Fishery and area management can be another way to allocate historical catch

The WCPFC provides interesting lessons learned for the IOTC and other RFMOs on how to attribute catch based on the area differentiation of EEZs and the high sea. Members of the WCPFC are managing conservation limits and allocation frameworks differently, notably by fishery (large-scale purse-seine vs. longline) and between areas (EEZ and high seas). Since 2009, the fishery for Skipjack/ tuna targeted by large-scale purse-seine vessels has been largely managed through the WCPFC Tropical Tuna Measures48,49. These successive measures have managed purse-seine fishing days rather than purse-seine target species catch. They effectively allocate purse-seine effort in EEZs according to the coastal state having jurisdiction over that EEZ and not according to the flag State fishing the tuna. Flag-based effort limits for purse seiners are only in place for high seas areas, and only for fleets from developed States to avoid a disproportionate burden of conservation on developing States that have not previously had the opportunity to develop their domestic fleets. While the Tropical Tuna measures refer to “limits” rather than allocation, the EEZ limits are implemented as lasting allocations. The high seas limits, however, are considered temporary and are open to change according to decisions of the Commission50. The biggest share of the EEZ purse-seine allocation belongs to a consortium of near-equatorial small island developing States called the Parties to the Nauru Agreement (PNA). These are the Federated States of Micronesia, Kiribati, Marshall Islands, Nauru, Palau, Papua New Guinea, Solomon Islands, and Tuvalu, and have since been joined by one Territory: Tokelau. The PNA+Tokelau consortium has its internal formula for allocating its WCPFC share through the Palau Arrangement Purse-seine Vessel Day Scheme (VDS)51,52. It is also responsible for keeping the annual sum of its allocation usage by all parties within the annual subregional limit agreed upon at WCPFC.

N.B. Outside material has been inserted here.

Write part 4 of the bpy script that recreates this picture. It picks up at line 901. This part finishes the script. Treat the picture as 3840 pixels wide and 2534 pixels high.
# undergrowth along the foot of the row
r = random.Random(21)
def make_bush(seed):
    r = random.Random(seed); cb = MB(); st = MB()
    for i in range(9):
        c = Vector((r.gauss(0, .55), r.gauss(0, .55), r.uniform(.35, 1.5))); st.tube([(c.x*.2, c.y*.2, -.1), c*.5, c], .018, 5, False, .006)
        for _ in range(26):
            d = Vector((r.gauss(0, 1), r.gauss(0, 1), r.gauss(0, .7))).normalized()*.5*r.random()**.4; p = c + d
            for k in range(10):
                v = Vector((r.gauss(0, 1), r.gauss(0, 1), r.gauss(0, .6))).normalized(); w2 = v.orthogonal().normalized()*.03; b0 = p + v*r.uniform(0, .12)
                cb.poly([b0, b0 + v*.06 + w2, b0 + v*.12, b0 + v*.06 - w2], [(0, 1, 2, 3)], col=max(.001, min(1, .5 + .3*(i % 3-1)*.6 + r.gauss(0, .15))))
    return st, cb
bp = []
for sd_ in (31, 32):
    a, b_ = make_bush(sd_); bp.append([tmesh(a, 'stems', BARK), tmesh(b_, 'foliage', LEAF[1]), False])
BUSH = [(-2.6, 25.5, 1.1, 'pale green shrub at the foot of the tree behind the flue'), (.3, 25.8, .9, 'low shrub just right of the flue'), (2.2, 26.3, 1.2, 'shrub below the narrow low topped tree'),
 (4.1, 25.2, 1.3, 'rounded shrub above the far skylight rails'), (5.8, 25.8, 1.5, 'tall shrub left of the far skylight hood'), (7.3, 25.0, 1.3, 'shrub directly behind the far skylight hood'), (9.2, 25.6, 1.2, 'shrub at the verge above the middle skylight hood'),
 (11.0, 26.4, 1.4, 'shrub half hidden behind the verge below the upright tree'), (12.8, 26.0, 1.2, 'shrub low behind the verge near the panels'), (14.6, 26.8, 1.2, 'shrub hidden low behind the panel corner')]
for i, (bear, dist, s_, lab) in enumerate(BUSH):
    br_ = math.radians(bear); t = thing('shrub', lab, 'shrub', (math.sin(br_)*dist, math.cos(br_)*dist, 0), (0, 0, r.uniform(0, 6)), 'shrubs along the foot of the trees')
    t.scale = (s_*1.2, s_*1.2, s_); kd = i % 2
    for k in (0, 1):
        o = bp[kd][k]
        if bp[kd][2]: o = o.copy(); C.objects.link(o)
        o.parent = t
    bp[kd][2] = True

Under the Vessel Day Scheme, the PNA coastal States can establish, limit, allocate, and trade purse-seine fishing opportunities within and between their EEZs. DWFNs can conclude bilateral FAAs with PNA coastal States for fishing in their EEZs within the limit of the fishing opportunities allocated under the scheme. The scheme and its integrated multilateral Fisheries Information Management System provide the foundation for more effectively valorising access to PNA EEZs, but in ways that are up to individual national Parties to decide. Under this management scheme, FAAs between DWFNs and coastal states have to comply with the national laws implementing it in countries’ national waters. This requirement led to a break-off in FAAs between PNA Parties and the EU. The latter did not recognise the national implementation of the scheme until recently. The Cook Islands, which is in the region but not part of the PNA, remained the only Pacific Island nation with an active FAA with the EU. However, the EU’s approach to this appears to be changing. The latest protocol of the Cook Islands’ FAA fully acknowledges the implementation of the scheme. It has been the same in the recently concluded SFPA protocol between PNA member Kiribati and the EU53. The multilateral purse-seine access agreement between the USA and the Pacific Islands is now also managed in a way that is compatible with the Vessel Day Scheme and the limits under the WCPFC Tropical Tuna measures.

The longline fisheries under the WCPFC tropical tuna measures are managed differently, with longline fisheries for bigeye tuna species being managed under catch limits by flag, both within EEZs and on the high seas. However, developing States are currently exempt from these flag limits if their annual catch of bigeye tuna is <5000 tons. This is to provide some opportunity for development49,54. Discussion towards establishing an allocation system for tropical tuna longlining, and removal of exemptions, is also taking place at the WCPFC. While PNA and other Pacific Islands members have proposed a zone-based allocation similar to the purse-seine fishery, longline fisheries are much more frequently located in the WCPFC high seas. This reduces the bargaining power of WCPFC-developing coastal States compared to the purse-seine fisheries, which are more dependent on fishing in EEZs1.

It is important to note that there is an important geographical difference between the IOTC and the WCPFC. About half of the tuna catch in the IOTC is caught in the high seas, whereas in the WCPFC, 85% of all catches occur within EEZs. However, the WCPFC countries have shown that area-based management is feasible and can help countries build negotiation power when concluding FAAs, and securing allocations through RFMOs at the regional level.

Conclusion

The concept of historical catch that a small number of DWFNs promote in the establishment of catch allocation in RFMOs is not supported by the jurisdictional framework of UNCLOS or the terms of FAAs. As our analysis has shown, within the UNCLOS framework, the sovereign rights of coastal states include the exclusive right (and concomitant responsibilities) to regulate the utilisation of fisheries resources in the EEZ. This includes determining whether or not there is a surplus and who may access it. We have also established that FAAs only grant a time-limited term of access to any such surplus by foreign vessels. They do not provide an ongoing access right beyond the arrangement period, nor remove or alter the sovereign rights of coastal states. Therefore, neither UNCLOS nor FAAs provide a legal basis for using historical catch taken by DWFN vessels in a coastal State EEZ to allocate RFMO quota to the flag State of those vessels. Such allocation towards DWFNs would represent a rejection of the very principles of equity underpinning UNCLOS. The convention was negotiated precisely with the view that developing countries should be in a position to benefit more from the marine resources in their EEZs.

As noted by23 the IOTC is the only tuna RFMO that has not established any catch allocation system, and it has made limited progress on this despite more than 10 years of negotiation. This paper suggests that it is time for IOTC parties to seek inspiration from other RFMOs whose allocation processes reflect area-based management and other modern principles of fisheries management. To achieve this, however, a change of paradigm is needed, particularly from the EU. Having managed to secure access to the resources of coastal States in the Indian Ocean through FAAs, DWFNs now want to use that access as a basis for claiming ongoing rights to the biggest part of the allocation pie. DWFNs need to move beyond their focus on historical entitlements as it perpetuates legacies of resource dispossession and domination10,55. These historical privileges were characterised by developmental and power imbalances56. The ‘win-win’ and ‘sustainable partnerships’ rhetoric employed by DWFNs when concluding FAAs should also translate into a full recognition of the sovereign rights of coastal states over fisheries resources during negotiations of catch allocations.